** BEGIN **
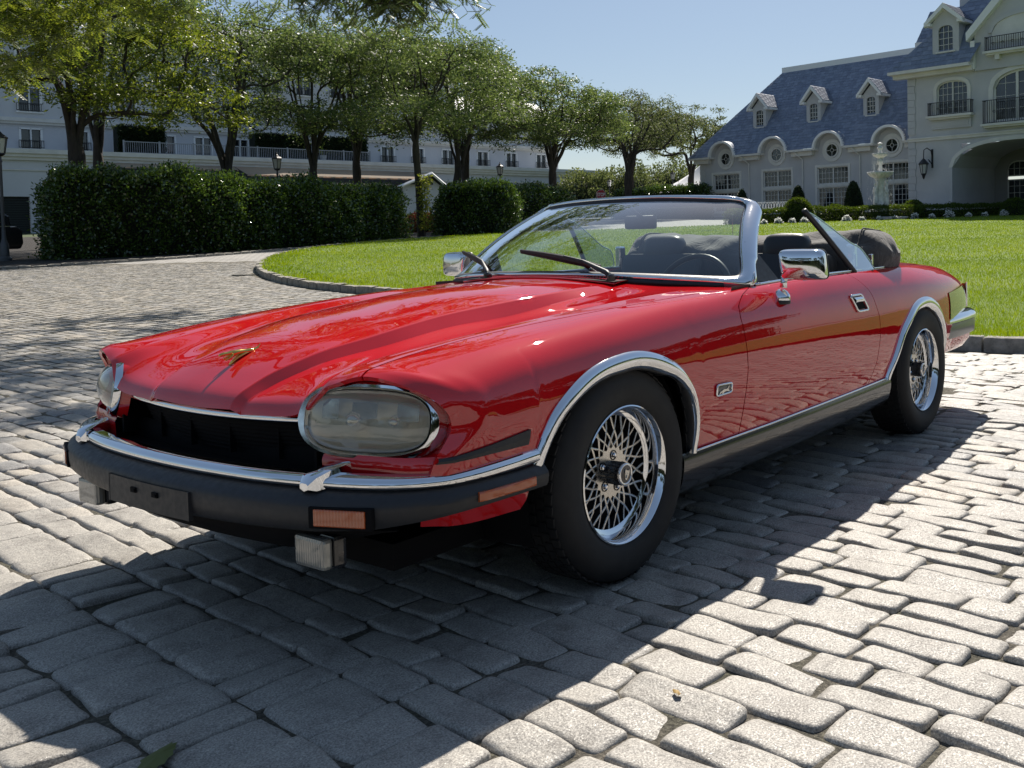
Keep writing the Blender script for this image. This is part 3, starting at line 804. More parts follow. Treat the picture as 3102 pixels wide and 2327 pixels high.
# simple way to keep world coordinates under a moved empty: leave the empty at the origin
man.location = (0, 0, 0)
ZB = 1.2
BAYS = [15.05, 10.66, 6.27, 1.92]
holes = []
for c in BAYS:
    holes += [(c - 1.17, c + 1.17, 4.02, 5.15), (c - 1.17, c + 1.17, 2.45, 3.82)]
wall_with_holes(MW, 0, 17.4, ZB, 6.4, holes, .22).build('wing_wall', STUCCO, man, fix=False)
mb = MB(); fbox(mb, MW, 17.395, 17.42, ZB, 6.4, -9, -.002); mb.build('wing_end_wall', STUCCO, man, fix=False)
mb = MB()
fbox(mb, MW, .05, 17.3, ZB, 6.2, -6.0, -5.9); mb.build('room_back', DARKIN, man, fix=False)
for c in BAYS:
    for a, b_ in ((4.02, 5.15), (2.45, 3.82)):
        window(MW, man, c - 1.17, c + 1.17, a, b_, 2, 4, 3 if a > 4 else 4, m=TRIM)
        mb = MB(); fw = .16
        fbox(mb, MW, c - 1.17 - fw, c + 1.17 + fw, b_, b_ + fw, .002, .05); fbox(mb, MW, c - 1.17 - fw, c + 1.17 + fw, a - fw * .7, a, .002, .07)
        for t in (c - 1.17 - fw, c + 1.17): fbox(mb, MW, t, t + fw, a, b_, .002, .05)
        mb.build('window_surround', TRIM, man, fix=False)
    # round window
    rw = empty('round_window', parent=man)
    circ = lambda r_, n=28: [(c + r_ * math.cos(2 * math.pi * k / n), 6.22 + r_ * math.sin(2 * math.pi * k / n)) for k in range(n)]
    mb = MB(); mb.add([MW(t, z, .03) for t, z in circ(.42)], [tuple(range(28))]); mb.build('pane', PANE, rw, fix=False)
    mb = MB()
    for r0_, r1_, d_ in ((.40, .50, .10), (.52, .74, .06)):
        A = circ(r0_); B = circ(r1_)
        V = [MW(*p, d_) for p in A] + [MW(*p, d_) for p in B] + [MW(*p, .0) for p in A] + [MW(*p, .0) for p in B]
        mb.add(V, [(k, (k + 1) % 28, 28 + (k + 1) % 28, 28 + k) for k in range(28)] + [(k, (k + 1) % 28, 56 + (k + 1) % 28, 56 + k) for k in range(28)] + [(28 + k, 28 + (k + 1) % 28, 84 + (k + 1) % 28, 84 + k) for k in range(28)])
    mb.build('window_frame', TRIM, rw, fix=False)
    mb = MB()
    for a in (0, math.pi / 2, math.pi, 3 * math.pi / 2): mb.tube([MW(c + .12 * math.cos(a), 6.22 + .12 * math.sin(a), .05), MW(c + .42 * math.cos(a), 6.22 + .42 * math.sin(a), .05)], .016, 4)
    mb.tube([MW(c + .12 * math.cos(a), 6.22 + .12 * math.sin(a), .05) for a in np.linspace(0, 2 * math.pi, 16)], .016, 4)
    mb.build('glazing_bars', TRIM, rw, fix=False)
    # half-round hood over it, running back into the roof
    mb = MB(); arch_trim(MW, mb, c - 1.02, c + 1.02, 6.38, .94, .15, .46, .66, 24, 2); mb.build('arch_hood', WHITEP, man, fix=False)
    mb = MB(); n = 20; V = []
    for q in range(n + 1):
        a = math.pi * q / n
        for d_ in (.58, -1.3): V.append(MW(c + 1.17 * math.cos(a), 6.38 + 1.09 * math.sin(a), d_))
    mb.add(V, [(2 * q, 2 * q + 1, 2 * q + 3, 2 * q + 2) for q in range(n)]); mb.build('hood_roof', SLATE, man, smooth=True, fix=False)
    mb = MB(); V = [MW(c + 1.08 * math.cos(math.pi * q / n), 6.38 + 1.0 * math.sin(math.pi * q / n), .001) for q in range(n + 1)]; mb.add(V, [tuple(range(n + 1))])
    V = []
    for q in range(n + 1):
        a = math.pi * q / n
        for d_ in (.50, 0.0): V.append(MW(c + 1.03 * math.cos(a), 6.38 + .95 * math.sin(a), d_))
    mb.add(V, [(2 * q, 2 * q + 1, 2 * q + 3, 2 * q + 2) for q in range(n)]); mb.build('hood_niche', STUCCO, man, fix=False)
# eaves: cornice and gutter between the hoods
segs = [(-.0, BAYS[3] - 1.02), (BAYS[3] + 1.02, BAYS[2] - 1.02), (BAYS[2] + 1.02, BAYS[1] - 1.02), (BAYS[1] + 1.02, BAYS[0] - 1.02), (BAYS[0] + 1.02, 18.1)]
for a, b_ in segs:
    if b_ - a < .1: continue
    mb = MB(); fbox(mb, MW, a, b_, 6.27, 6.40, .02, .60); mb.build('gutter', TRIM, man, fix=False)
    c0_, c1_ = (a + .35, b_ - .35) if b_ - a > 1.2 else (a, b_)
    mb = MB(); fbox(mb, MW, c0_, c1_, 5.98, 6.265, .02, .36); mb.build('eave_box', TRIM, man, fix=False)
for t in (13.0, 8.55, 4.2):
    P = [MW(t + .35, 6.25, .5), MW(t + .15, 6.0, .42), MW(t, 5.75, .09), MW(t, 2.0, .09)]
    MB().tube(P, .045, 8).build('downpipe', TRIM, man, fix=False)
# corner stones of the wing
for k in range(14):
    mb = MB(); fbox(mb, MW, 17.0 - (.08 if k % 2 else 0), 17.46, ZB + .36 * k, ZB + .36 * k + .335, -.02, .05); mb.build('quoin', STUCCO, man, fix=False)
# wing roof
zr = 12.55; dr = -4.2
def wing_face(v):
    z = 6.42 + (zr - 6.42) * v; d = .55 + (dr - .55) * v
    tl = 18.2 + (12.95 - 18.2) * v
    return MW(tl, z, d), MW(-.9, z, d)
L0, R0 = wing_face(0); L1, R1 = wing_face(1)
HOODS = [(c, 1.16) for c in BAYS]
def in_hood(t, z):
    return any((t - c) ** 2 + ((z - 6.38) * 1.08) ** 2 < r_ ** 2 and z > 5 for c, r_ in HOODS)
mb = MB()
tq = np.linspace(-.9, 18.2, 230)
for a, b_ in zip(tq[:-1], tq[1:]):
    m_ = (a + b_) / 2; z0_ = 6.42
    while in_hood(m_, z0_) and z0_ < 9: z0_ += .04
    v0 = (z0_ - 6.42) / (zr - 6.42)
    vl = 1.0 if b_ <= 12.95 else max(v0, (18.2 - b_) / (18.2 - 12.95))
    va = 1.0 if a <= 12.95 else max(v0, (18.2 - a) / (18.2 - 12.95))
    Q = lambda t, v: MW(t, 6.42 + (zr - 6.42) * v, .55 + (dr - .55) * v)
    mb.add([Q(a, v0), Q(b_, v0), Q(b_, vl), Q(a, va)], [(0, 1, 2, 3)])
mb.add([L0, L1, MW(12.95, zr, dr - .4), MW(18.2, 6.42, -9.2)], [(0, 1, 2, 3)]); mb.build('wing_roof', SLATE, man, fix=False)
cnt = [0]
mb = MB(); fbox(mb, MW, -.3, 13.0, zr - .08, zr + .34, dr - .25, dr + .04); mb.build('ridge_board', WHITEP, man, fix=False)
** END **
> [Exercise brief]: All of the material above needs to be restated exactly, with no pictures.

> [Response]:
Keep writing the Blender script for this image. This is part 3, starting at line 804. More parts follow. Treat the picture as 3102 pixels wide and 2327 pixels high.
# simple way to keep world coordinates under a moved empty: leave the empty at the origin
man.location = (0, 0, 0)
ZB = 1.2
BAYS = [15.05, 10.66, 6.27, 1.92]
holes = []
for c in BAYS:
    holes += [(c - 1.17, c + 1.17, 4.02, 5.15), (c - 1.17, c + 1.17, 2.45, 3.82)]
wall_with_holes(MW, 0, 17.4, ZB, 6.4, holes, .22).build('wing_wall', STUCCO, man, fix=False)
mb = MB(); fbox(mb, MW, 17.395, 17.42, ZB, 6.4, -9, -.002); mb.build('wing_end_wall', STUCCO, man, fix=False)
mb = MB()
fbox(mb, MW, .05, 17.3, ZB, 6.2, -6.0, -5.9); mb.build('room_back', DARKIN, man, fix=False)
for c in BAYS:
    for a, b_ in ((4.02, 5.15), (2.45, 3.82)):
        window(MW, man, c - 1.17, c + 1.17, a, b_, 2, 4, 3 if a > 4 else 4, m=TRIM)
        mb = MB(); fw = .16
        fbox(mb, MW, c - 1.17 - fw, c + 1.17 + fw, b_, b_ + fw, .002, .05); fbox(mb, MW, c - 1.17 - fw, c + 1.17 + fw, a - fw * .7, a, .002, .07)
        for t in (c - 1.17 - fw, c + 1.17): fbox(mb, MW, t, t + fw, a, b_, .002, .05)
        mb.build('window_surround', TRIM, man, fix=False)
    # round window
    rw = empty('round_window', parent=man)
    circ = lambda r_, n=28: [(c + r_ * math.cos(2 * math.pi * k / n), 6.22 + r_ * math.sin(2 * math.pi * k / n)) for k in range(n)]
    mb = MB(); mb.add([MW(t, z, .03) for t, z in circ(.42)], [tuple(range(28))]); mb.build('pane', PANE, rw, fix=False)
    mb = MB()
    for r0_, r1_, d_ in ((.40, .50, .10), (.52, .74, .06)):
        A = circ(r0_); B = circ(r1_)
        V = [MW(*p, d_) for p in A] + [MW(*p, d_) for p in B] + [MW(*p, .0) for p in A] + [MW(*p, .0) for p in B]
        mb.add(V, [(k, (k + 1) % 28, 28 + (k + 1) % 28, 28 + k) for k in range(28)] + [(k, (k + 1) % 28, 56 + (k + 1) % 28, 56 + k) for k in range(28)] + [(28 + k, 28 + (k + 1) % 28, 84 + (k + 1) % 28, 84 + k) for k in range(28)])
    mb.build('window_frame', TRIM, rw, fix=False)
    mb = MB()
    for a in (0, math.pi / 2, math.pi, 3 * math.pi / 2): mb.tube([MW(c + .12 * math.cos(a), 6.22 + .12 * math.sin(a), .05), MW(c + .42 * math.cos(a), 6.22 + .42 * math.sin(a), .05)], .016, 4)
    mb.tube([MW(c + .12 * math.cos(a), 6.22 + .12 * math.sin(a), .05) for a in np.linspace(0, 2 * math.pi, 16)], .016, 4)
    mb.build('glazing_bars', TRIM, rw, fix=False)
    # half-round hood over it, running back into the roof
    mb = MB(); arch_trim(MW, mb, c - 1.02, c + 1.02, 6.38, .94, .15, .46, .66, 24, 2); mb.build('arch_hood', WHITEP, man, fix=False)
    mb = MB(); n = 20; V = []
    for q in range(n + 1):
        a = math.pi * q / n
        for d_ in (.58, -1.3): V.append(MW(c + 1.17 * math.cos(a), 6.38 + 1.09 * math.sin(a), d_))
    mb.add(V, [(2 * q, 2 * q + 1, 2 * q + 3, 2 * q + 2) for q in range(n)]); mb.build('hood_roof', SLATE, man, smooth=True, fix=False)
    mb = MB(); V = [MW(c + 1.08 * math.cos(math.pi * q / n), 6.38 + 1.0 * math.sin(math.pi * q / n), .001) for q in range(n + 1)]; mb.add(V, [tuple(range(n + 1))])
    V = []
    for q in range(n + 1):
        a = math.pi * q / n
        for d_ in (.50, 0.0): V.append(MW(c + 1.03 * math.cos(a), 6.38 + .95 * math.sin(a), d_))
    mb.add(V, [(2 * q, 2 * q + 1, 2 * q + 3, 2 * q + 2) for q in range(n)]); mb.build('hood_niche', STUCCO, man, fix=False)
# eaves: cornice and gutter between the hoods
segs = [(-.0, BAYS[3] - 1.02), (BAYS[3] + 1.02, BAYS[2] - 1.02), (BAYS[2] + 1.02, BAYS[1] - 1.02), (BAYS[1] + 1.02, BAYS[0] - 1.02), (BAYS[0] + 1.02, 18.1)]
for a, b_ in segs:
    if b_ - a < .1: continue
    mb = MB(); fbox(mb, MW, a, b_, 6.27, 6.40, .02, .60); mb.build('gutter', TRIM, man, fix=False)
    c0_, c1_ = (a + .35, b_ - .35) if b_ - a > 1.2 else (a, b_)
    mb = MB(); fbox(mb, MW, c0_, c1_, 5.98, 6.265, .02, .36); mb.build('eave_box', TRIM, man, fix=False)
for t in (13.0, 8.55, 4.2):
    P = [MW(t + .35, 6.25, .5), MW(t + .15, 6.0, .42), MW(t, 5.75, .09), MW(t, 2.0, .09)]
    MB().tube(P, .045, 8).build('downpipe', TRIM, man, fix=False)
# corner stones of the wing
for k in range(14):
    mb = MB(); fbox(mb, MW, 17.0 - (.08 if k % 2 else 0), 17.46, ZB + .36 * k, ZB + .36 * k + .335, -.02, .05); mb.build('quoin', STUCCO, man, fix=False)
# wing roof
zr = 12.55; dr = -4.2
def wing_face(v):
    z = 6.42 + (zr - 6.42) * v; d = .55 + (dr - .55) * v
    tl = 18.2 + (12.95 - 18.2) * v
    return MW(tl, z, d), MW(-.9, z, d)
L0, R0 = wing_face(0); L1, R1 = wing_face(1)
HOODS = [(c, 1.16) for c in BAYS]
def in_hood(t, z):
    return any((t - c) ** 2 + ((z - 6.38) * 1.08) ** 2 < r_ ** 2 and z > 5 for c, r_ in HOODS)
mb = MB()
tq = np.linspace(-.9, 18.2, 230)
for a, b_ in zip(tq[:-1], tq[1:]):
    m_ = (a + b_) / 2; z0_ = 6.42
    while in_hood(m_, z0_) and z0_ < 9: z0_ += .04
    v0 = (z0_ - 6.42) / (zr - 6.42)
    vl = 1.0 if b_ <= 12.95 else max(v0, (18.2 - b_) / (18.2 - 12.95))
    va = 1.0 if a <= 12.95 else max(v0, (18.2 - a) / (18.2 - 12.95))
    Q = lambda t, v: MW(t, 6.42 + (zr - 6.42) * v, .55 + (dr - .55) * v)
    mb.add([Q(a, v0), Q(b_, v0), Q(b_, vl), Q(a, va)], [(0, 1, 2, 3)])
mb.add([L0, L1, MW(12.95, zr, dr - .4), MW(18.2, 6.42, -9.2)], [(0, 1, 2, 3)]); mb.build('wing_roof', SLATE, man, fix=False)
cnt = [0]
mb = MB(); fbox(mb, MW, -.3, 13.0, zr - .08, zr + .34, dr - .25, dr + .04); mb.build('ridge_board', WHITEP, man, fix=False)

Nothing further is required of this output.